Handwritten numbering, not by the artist, on the recto, bottom left
40 in Arabic numerals from 1/40 to 40/40
30 in Roman numerals from I/XXX to XXX/XXX
5 ad personam from 1 AdP to 5 AdP
Colophonarte, Belluno
EDP Euro Digital Printing, Sant’Angelo Lodigiano (LO)
The print was commissioned from the artist by Colophonarte, Belluno – a publishing house founded in 1985 and directed by Egidio Fiorin – on the occasion of the publication of the book by Giorgio Griffa and Giulio Paolini titled Parole e immagini a due voci, with texts and drawings by the two artists.
Giorgio Griffa, Giulio Paolini, Parole e immagini a due voci, Colophonarte, Belluno 2023. 40 x 30 cm, 104 pages, bound. Letters between the authors, texts and drawings by the authors. Print run 65 copies in Arabic numerals, 30 in Roman numerals, and 5 ad personam; the first 40 copies in Arabic numerals, the copies in Roman numerals, and the copies ad personam, inserted in a natural canvas case tied with leather strings, include one print by Paolini and one by Griffa, inserted in the boards, respectively, front and back between four triangular pockets.
The colophon of the book includes information regarding the contents, printing technique, and print run of the book, printer, technique and measurements of the two print editions, publisher (in collaboration with Archivio Giorgio Griffa and Fondazione Giulio e Anna Paolini), date and place of printing (”giorno di Sant’Evaristo”, Belluno).
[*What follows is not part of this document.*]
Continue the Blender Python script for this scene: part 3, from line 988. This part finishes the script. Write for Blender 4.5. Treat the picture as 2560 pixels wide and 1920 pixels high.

Numbering bottom centre.
Ten short unpublished texts by the artist, in handwritten calligraphy and accompanied by the same number of drawings, concerning the use of perspective in his work, as an expedient that calls into play and observes from a distance the very idea of representation.
Applied to the sheet of paper, with a fold in the middle, is the reproduction of an architectural drawing borrowed from a seventeenth-century handbook on perspective.1 The red rectangle emphasizes the linear layout directed towards the vanishing point at the centre of the image. Some of the lines of the perspectival construction continue in red all around the image in the manner of wheel spokes, while a rectangle made in pencil circumscribes the seventeenth-century drawing, echoing the internal rectangle. Visible in the foreground is the image of Antonio Canova's Danzatrice con i cembali (Dancer with Cymbals) (1812), applied by collage; although the figure is turned towards the horizon line, it seems to shirk from the intensity of the vision, as indicated by the head bent rightwards and the bent arm.
The theme of the perspective recalls the notes the artist wrote for the book that is accompanied by the print, which clarify the reasons for the use of this expedient that is so essential to his work. For Paolini, perspective generates spatiality, a deep field that allows us to "enter the scene"; at the same time, it creates a distance that allows us to observe the stage of the representation itself. The perspectival set of guidelines makes a figure or an object visible, and at the same time shows that it is an image: like an illusion, a wonderful yet unattainable artifice. In this sense, the perspectival representation and the framing of a picture are equal: both of them determine a threshold beyond which another dimension opens up, with no "weights or measures". A borderline, as suggested by the Latin expression in the title “finis terrae” (land's end),2 beyond which the gaze spills over into unknown land.
• Figure: Antonio Canova, Danzatrice con i cembali, 1812, plaster, 187 x 80 x 55 cm, Bode Museum, Berlin.
• Perspective drawing: Jan Vredeman de Vries, Perspective (Leiden-The Ague: Beuckel Nieulandt for Hendrick Hondius, 1604-05); reproduction from Jan Vredeman de Vries, Perspective (New York: Dover Publications, 1968), n. pag.